Return, word for word, every line that follows.

————————

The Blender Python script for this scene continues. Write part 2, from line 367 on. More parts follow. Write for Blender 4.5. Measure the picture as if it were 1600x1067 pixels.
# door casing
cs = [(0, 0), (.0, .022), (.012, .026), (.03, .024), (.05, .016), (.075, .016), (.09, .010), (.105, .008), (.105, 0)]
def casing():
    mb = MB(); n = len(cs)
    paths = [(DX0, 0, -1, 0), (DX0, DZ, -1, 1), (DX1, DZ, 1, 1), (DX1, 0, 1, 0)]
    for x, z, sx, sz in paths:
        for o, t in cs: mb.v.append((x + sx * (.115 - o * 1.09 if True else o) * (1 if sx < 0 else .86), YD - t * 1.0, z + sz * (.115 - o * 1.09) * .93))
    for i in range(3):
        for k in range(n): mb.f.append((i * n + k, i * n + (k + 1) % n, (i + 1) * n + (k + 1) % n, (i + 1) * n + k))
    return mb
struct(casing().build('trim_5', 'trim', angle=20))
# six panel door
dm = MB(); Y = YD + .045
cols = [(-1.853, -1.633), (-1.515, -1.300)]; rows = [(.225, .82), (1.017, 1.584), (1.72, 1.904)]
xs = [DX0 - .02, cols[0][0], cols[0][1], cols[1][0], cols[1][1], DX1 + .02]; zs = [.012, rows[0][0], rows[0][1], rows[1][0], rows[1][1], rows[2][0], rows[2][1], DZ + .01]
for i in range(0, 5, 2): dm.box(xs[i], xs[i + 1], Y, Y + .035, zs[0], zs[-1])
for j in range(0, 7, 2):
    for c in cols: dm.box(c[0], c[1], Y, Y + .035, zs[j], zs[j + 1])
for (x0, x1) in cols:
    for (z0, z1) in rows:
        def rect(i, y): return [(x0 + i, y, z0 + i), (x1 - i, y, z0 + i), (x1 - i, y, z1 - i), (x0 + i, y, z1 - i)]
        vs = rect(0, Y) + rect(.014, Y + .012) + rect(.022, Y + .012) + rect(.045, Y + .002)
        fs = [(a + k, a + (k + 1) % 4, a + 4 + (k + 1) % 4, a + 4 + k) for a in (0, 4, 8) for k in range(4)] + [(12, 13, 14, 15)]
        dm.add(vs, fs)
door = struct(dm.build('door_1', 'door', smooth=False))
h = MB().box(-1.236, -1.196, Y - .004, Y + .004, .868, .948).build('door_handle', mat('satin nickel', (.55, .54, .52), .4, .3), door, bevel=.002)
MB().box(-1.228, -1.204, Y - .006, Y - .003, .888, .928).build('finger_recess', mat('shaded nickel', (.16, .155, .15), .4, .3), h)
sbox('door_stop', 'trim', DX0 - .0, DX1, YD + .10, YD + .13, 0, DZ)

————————

Response to the exercise:
The Blender Python script for this scene continues. Write part 2, from line 367 on. More parts follow. Write for Blender 4.5. Measure the picture as if it were 1600x1067 pixels.
# door casing
cs = [(0, 0), (.0, .022), (.012, .026), (.03, .024), (.05, .016), (.075, .016), (.09, .010), (.105, .008), (.105, 0)]
def casing():
    mb = MB(); n = len(cs)
    paths = [(DX0, 0, -1, 0), (DX0, DZ, -1, 1), (DX1, DZ, 1, 1), (DX1, 0, 1, 0)]
    for x, z, sx, sz in paths:
        for o, t in cs: mb.v.append((x + sx * (.115 - o * 1.09 if True else o) * (1 if sx < 0 else .86), YD - t * 1.0, z + sz * (.115 - o * 1.09) * .93))
    for i in range(3):
        for k in range(n): mb.f.append((i * n + k, i * n + (k + 1) % n, (i + 1) * n + (k + 1) % n, (i + 1) * n + k))
    return mb
struct(casing().build('trim_5', 'trim', angle=20))
# six panel door
dm = MB(); Y = YD + .045
cols = [(-1.853, -1.633), (-1.515, -1.300)]; rows = [(.225, .82), (1.017, 1.584), (1.72, 1.904)]
xs = [DX0 - .02, cols[0][0], cols[0][1], cols[1][0], cols[1][1], DX1 + .02]; zs = [.012, rows[0][0], rows[0][1], rows[1][0], rows[1][1], rows[2][0], rows[2][1], DZ + .01]
for i in range(0, 5, 2): dm.box(xs[i], xs[i + 1], Y, Y + .035, zs[0], zs[-1])
for j in range(0, 7, 2):
    for c in cols: dm.box(c[0], c[1], Y, Y + .035, zs[j], zs[j + 1])
for (x0, x1) in cols:
    for (z0, z1) in rows:
        def rect(i, y): return [(x0 + i, y, z0 + i), (x1 - i, y, z0 + i), (x1 - i, y, z1 - i), (x0 + i, y, z1 - i)]
        vs = rect(0, Y) + rect(.014, Y + .012) + rect(.022, Y + .012) + rect(.045, Y + .002)
        fs = [(a + k, a + (k + 1) % 4, a + 4 + (k + 1) % 4, a + 4 + k) for a in (0, 4, 8) for k in range(4)] + [(12, 13, 14, 15)]
        dm.add(vs, fs)
door = struct(dm.build('door_1', 'door', smooth=False))
h = MB().box(-1.236, -1.196, Y - .004, Y + .004, .868, .948).build('door_handle', mat('satin nickel', (.55, .54, .52), .4, .3), door, bevel=.002)
MB().box(-1.228, -1.204, Y - .006, Y - .003, .888, .928).build('finger_recess', mat('shaded nickel', (.16, .155, .15), .4, .3), h)
sbox('door_stop', 'trim', DX0 - .0, DX1, YD + .10, YD + .13, 0, DZ)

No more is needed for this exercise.